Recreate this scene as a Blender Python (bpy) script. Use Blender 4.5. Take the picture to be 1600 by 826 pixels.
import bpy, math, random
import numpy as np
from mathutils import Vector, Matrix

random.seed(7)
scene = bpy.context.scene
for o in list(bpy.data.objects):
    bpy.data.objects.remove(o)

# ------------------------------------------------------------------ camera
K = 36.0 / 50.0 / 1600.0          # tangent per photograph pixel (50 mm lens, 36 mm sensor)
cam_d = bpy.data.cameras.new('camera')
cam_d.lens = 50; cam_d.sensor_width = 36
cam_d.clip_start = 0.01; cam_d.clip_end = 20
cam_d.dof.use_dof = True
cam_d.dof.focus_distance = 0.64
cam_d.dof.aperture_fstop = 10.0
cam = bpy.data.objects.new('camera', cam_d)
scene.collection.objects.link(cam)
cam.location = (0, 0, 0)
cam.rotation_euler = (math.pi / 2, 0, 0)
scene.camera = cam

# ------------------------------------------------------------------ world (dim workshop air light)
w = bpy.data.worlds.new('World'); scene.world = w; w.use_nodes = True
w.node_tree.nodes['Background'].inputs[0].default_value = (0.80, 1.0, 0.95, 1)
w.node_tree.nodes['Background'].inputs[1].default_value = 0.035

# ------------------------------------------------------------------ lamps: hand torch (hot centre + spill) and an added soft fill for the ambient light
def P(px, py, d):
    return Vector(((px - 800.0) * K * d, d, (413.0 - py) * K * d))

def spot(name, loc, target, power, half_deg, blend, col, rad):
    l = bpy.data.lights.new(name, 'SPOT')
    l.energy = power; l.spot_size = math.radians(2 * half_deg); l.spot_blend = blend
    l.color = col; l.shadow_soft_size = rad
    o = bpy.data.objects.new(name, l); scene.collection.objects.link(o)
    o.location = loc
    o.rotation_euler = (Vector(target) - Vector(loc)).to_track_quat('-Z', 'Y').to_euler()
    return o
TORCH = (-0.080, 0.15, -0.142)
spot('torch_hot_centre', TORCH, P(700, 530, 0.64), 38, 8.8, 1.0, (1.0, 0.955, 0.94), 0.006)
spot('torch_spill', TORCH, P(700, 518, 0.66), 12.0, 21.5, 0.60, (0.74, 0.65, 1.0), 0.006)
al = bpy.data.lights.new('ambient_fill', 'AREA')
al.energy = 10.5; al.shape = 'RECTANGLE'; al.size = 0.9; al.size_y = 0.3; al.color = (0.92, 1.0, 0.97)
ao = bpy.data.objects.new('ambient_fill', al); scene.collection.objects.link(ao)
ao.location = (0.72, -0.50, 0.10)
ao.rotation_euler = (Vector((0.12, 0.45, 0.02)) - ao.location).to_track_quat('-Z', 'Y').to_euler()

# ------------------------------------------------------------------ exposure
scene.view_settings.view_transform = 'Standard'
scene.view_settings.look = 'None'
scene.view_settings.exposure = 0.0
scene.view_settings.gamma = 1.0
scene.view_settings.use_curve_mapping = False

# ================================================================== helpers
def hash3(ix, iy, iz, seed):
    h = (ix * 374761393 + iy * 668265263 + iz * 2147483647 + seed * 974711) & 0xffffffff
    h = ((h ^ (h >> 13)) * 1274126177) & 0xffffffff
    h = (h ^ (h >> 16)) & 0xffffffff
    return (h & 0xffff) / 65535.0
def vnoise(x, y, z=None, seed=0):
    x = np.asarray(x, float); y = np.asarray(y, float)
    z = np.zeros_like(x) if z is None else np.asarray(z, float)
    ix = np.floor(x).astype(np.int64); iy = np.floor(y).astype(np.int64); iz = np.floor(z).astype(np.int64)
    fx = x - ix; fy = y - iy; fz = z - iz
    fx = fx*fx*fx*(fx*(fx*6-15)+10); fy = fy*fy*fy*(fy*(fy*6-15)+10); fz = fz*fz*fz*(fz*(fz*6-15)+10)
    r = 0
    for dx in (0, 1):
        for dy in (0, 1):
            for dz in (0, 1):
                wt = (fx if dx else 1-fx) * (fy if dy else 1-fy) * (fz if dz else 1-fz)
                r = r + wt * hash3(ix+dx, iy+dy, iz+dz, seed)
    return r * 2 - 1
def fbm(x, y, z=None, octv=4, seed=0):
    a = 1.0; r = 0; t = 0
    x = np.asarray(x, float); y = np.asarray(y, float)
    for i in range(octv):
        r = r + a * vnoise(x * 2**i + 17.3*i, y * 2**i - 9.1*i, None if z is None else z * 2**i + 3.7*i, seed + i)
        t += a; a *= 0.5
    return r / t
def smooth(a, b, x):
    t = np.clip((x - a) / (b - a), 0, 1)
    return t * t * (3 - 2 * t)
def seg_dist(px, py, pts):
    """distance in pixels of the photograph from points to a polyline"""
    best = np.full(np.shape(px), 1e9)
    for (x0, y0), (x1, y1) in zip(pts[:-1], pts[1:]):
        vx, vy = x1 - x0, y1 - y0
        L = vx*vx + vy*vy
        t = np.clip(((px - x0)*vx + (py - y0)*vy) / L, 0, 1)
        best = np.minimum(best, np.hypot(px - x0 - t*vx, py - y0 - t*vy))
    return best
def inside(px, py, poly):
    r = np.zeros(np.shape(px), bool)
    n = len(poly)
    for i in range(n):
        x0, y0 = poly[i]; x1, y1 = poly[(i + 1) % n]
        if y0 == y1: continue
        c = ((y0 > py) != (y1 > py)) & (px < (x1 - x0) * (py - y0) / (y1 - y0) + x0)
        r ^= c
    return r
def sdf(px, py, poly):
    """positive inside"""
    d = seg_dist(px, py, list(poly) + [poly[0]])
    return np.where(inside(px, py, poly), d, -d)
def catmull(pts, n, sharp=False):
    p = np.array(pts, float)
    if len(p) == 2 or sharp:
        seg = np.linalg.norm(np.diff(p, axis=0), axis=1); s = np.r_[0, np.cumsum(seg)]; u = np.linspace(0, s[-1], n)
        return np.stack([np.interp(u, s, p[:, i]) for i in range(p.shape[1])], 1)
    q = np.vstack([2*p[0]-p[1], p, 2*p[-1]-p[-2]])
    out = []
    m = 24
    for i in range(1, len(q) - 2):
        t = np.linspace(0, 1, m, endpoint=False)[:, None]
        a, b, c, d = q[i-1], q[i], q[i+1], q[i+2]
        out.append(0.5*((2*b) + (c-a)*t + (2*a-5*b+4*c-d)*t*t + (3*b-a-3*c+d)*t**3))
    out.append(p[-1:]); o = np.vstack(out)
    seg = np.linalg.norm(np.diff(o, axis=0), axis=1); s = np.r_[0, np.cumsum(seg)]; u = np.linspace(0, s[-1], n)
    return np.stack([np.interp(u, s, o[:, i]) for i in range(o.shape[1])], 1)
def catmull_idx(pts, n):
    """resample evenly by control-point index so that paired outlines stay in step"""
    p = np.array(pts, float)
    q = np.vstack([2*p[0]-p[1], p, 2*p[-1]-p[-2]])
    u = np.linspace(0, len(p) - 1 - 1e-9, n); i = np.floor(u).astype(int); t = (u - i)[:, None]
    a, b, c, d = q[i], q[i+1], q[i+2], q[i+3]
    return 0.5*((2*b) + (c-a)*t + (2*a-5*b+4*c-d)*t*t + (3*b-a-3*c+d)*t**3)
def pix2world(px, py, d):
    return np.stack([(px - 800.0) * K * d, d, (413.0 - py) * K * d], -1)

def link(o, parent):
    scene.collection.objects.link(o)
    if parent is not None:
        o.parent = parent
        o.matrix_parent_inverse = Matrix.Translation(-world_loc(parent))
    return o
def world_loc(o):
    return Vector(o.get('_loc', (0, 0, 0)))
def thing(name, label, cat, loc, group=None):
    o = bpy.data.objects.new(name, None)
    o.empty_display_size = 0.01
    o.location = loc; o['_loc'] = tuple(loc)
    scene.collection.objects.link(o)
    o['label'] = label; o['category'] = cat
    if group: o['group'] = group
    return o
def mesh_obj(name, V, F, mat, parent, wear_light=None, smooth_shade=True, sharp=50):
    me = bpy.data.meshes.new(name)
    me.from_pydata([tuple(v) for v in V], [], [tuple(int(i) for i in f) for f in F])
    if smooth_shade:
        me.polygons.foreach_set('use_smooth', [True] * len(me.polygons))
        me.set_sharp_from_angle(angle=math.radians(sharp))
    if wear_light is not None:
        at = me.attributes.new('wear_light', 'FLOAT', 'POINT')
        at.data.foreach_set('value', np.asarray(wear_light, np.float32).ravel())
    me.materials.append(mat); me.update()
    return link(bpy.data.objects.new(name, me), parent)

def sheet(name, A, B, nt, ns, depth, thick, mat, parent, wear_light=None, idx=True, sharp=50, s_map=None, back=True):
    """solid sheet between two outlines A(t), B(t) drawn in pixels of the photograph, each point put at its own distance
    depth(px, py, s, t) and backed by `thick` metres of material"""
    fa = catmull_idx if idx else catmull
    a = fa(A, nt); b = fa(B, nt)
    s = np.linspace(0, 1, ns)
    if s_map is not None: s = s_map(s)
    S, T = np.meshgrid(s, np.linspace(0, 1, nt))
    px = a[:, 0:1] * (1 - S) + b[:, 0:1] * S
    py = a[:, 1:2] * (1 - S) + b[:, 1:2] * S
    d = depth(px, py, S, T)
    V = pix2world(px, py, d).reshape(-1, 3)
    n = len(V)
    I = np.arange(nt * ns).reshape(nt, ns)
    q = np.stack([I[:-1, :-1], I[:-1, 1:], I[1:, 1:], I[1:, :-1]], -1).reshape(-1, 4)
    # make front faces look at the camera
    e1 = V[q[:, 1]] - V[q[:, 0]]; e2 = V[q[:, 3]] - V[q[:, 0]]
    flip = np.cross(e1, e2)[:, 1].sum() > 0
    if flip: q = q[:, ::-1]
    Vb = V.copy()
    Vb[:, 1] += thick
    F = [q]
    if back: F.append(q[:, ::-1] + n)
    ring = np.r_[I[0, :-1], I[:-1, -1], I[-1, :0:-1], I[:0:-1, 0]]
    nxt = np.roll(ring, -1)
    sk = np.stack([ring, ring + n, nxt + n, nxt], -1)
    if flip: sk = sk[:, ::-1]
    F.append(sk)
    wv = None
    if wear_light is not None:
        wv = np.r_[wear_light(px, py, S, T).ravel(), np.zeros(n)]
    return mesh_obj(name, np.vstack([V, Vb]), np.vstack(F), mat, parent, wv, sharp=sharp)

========

● PROBLEM STATEMENT
Tally up the lines in the preceding listing that contain the string "pixels". Respond with the number and nothing else.

● WRITTEN RESPONSE
3